A quem cabe, então, responder por esta ausência de supervisão? A responsabilidade reparte-se em três níveis. No plano legislativo, sucessivos governos e Assembleias da República omitiram a clarificação do enquadramento legal destes ascensores históricos, deixando-os fora da fiscalização regular. No plano administrativo, entidades como o IMT ou a Autoridade Nacional de Segurança Ferroviária conheciam a existência destes sistemas mas não reclamaram competência nem propuseram um regime próprio. No plano municipal, a Carris e a Câmara aceitaram esta realidade, assegurando contratos de manutenção sem questionar a falta de auditoria independente.

Há ainda a dimensão da própria gestão. Desde 2007 que a Carris deixou de realizar a manutenção diretamente com meios próprios, optando por empresas externas. A decisão foi justificada por razões técnicas - a necessidade de conhecimento especializado para sistemas centenários - mas também por motivos de reorganização interna e de custos. Em 2022, a MNTC assumiu o contrato por concurso público, num valor próximo de um milhão de euros. À luz da tragédia, coloca-se agora a questão: foram os contratos e planos de manutenção adequados à utilização intensiva de um equipamento que passou a transportar milhões de passageiros por ano?

O Ministério Público conduz a investigação criminal. O GPIAAF apura as causas técnicas e emitirá recomendações. Politicamente, a Câmara anunciou uma auditoria externa, e o vice-presidente com o pelouro da mobilidade, Anacoreta Correia, assumiu responsabilidades diretas na gestão destes sistemas. Mas o essencial permanece em aberto: clarificar onde falhou o Estado, a regulação e a gestão municipal.

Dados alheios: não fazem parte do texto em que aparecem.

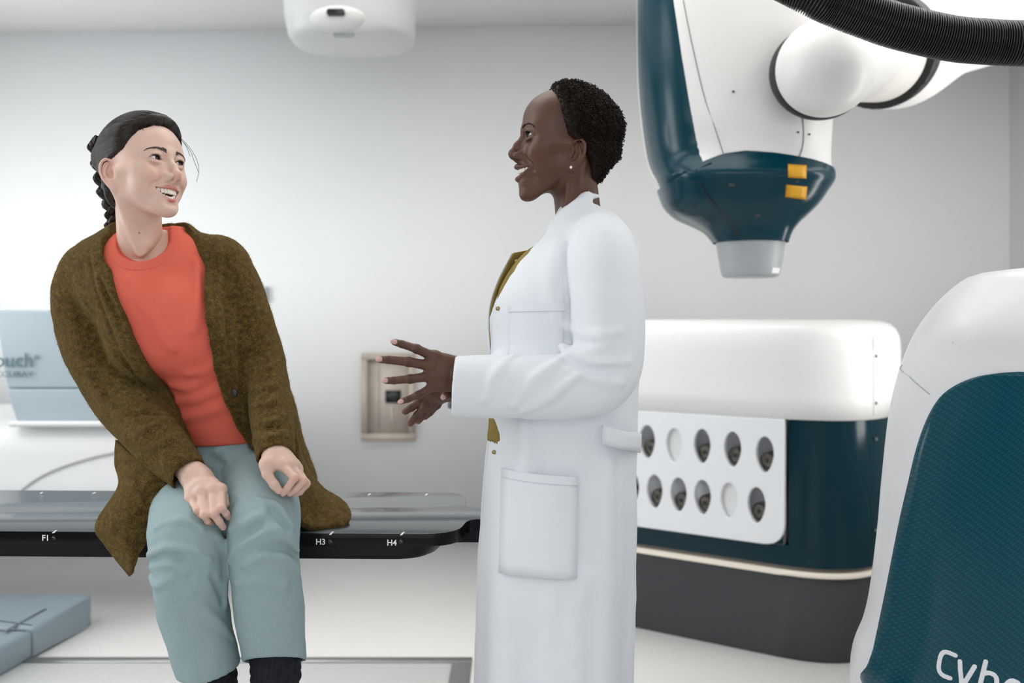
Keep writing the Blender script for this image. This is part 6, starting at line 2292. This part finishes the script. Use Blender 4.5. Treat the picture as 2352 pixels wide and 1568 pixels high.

Mesmo que o presidente da Câmara, Carlos Moedas, seja o o rosto político das decisões de gestão da cidade, não será ainda momento de apontar culpados individuais. É, porém, inegável que houve uma falha sistémica. O elevador descarrilou, mas também descarrilou a rede de responsabilidades que deveria prevenir a tragédia. Sem enquadramento legal claro, sem fiscalização independente e com regras de manutenção que não previam a inspeção do ponto crítico onde a falha ocorreu, criou-se um cenário de risco que se revelou fatal.

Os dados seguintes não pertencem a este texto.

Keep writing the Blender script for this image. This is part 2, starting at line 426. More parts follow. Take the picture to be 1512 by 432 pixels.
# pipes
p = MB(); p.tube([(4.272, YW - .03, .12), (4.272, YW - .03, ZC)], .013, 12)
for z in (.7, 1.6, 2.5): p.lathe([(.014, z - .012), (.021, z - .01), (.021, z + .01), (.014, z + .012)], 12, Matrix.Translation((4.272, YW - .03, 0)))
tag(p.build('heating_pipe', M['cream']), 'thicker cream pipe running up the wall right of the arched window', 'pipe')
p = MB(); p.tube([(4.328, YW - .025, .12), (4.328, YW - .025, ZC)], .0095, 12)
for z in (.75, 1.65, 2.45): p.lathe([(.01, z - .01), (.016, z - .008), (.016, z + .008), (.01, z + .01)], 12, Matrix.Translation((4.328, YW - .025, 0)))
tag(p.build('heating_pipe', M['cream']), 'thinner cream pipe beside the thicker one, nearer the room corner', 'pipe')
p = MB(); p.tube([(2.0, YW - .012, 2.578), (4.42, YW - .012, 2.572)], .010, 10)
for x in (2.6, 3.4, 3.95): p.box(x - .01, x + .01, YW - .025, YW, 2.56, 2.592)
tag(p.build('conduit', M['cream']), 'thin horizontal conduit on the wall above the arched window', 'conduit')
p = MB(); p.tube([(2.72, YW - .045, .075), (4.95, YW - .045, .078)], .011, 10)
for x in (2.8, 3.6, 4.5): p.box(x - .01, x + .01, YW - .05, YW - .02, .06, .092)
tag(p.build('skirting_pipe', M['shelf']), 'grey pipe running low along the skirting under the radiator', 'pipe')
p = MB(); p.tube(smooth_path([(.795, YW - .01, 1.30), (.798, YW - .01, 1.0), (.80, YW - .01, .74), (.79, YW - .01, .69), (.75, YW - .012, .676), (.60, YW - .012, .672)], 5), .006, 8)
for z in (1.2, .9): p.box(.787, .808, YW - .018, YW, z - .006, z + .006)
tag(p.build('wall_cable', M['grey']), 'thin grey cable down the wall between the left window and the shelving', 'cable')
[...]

O país deve agora responder com rigor e transparência. Importa apurar factos, mas sobretudo corrigir o vazio legal e administrativo que este desastre revelou. É urgente clarificar quem supervisiona, com que meios e com que regularidade, e assegurar que sistemas centenários recebem inspeções independentes regulares. É também essencial que a investigação criminal não deixe pedra por levantar sobre eventuais responsabilidades de gestão negligente.

Só assim será possível restaurar a confiança dos cidadãos e evitar que um novo descarrilamento - técnico e institucional - volte a ensombrar Lisboa.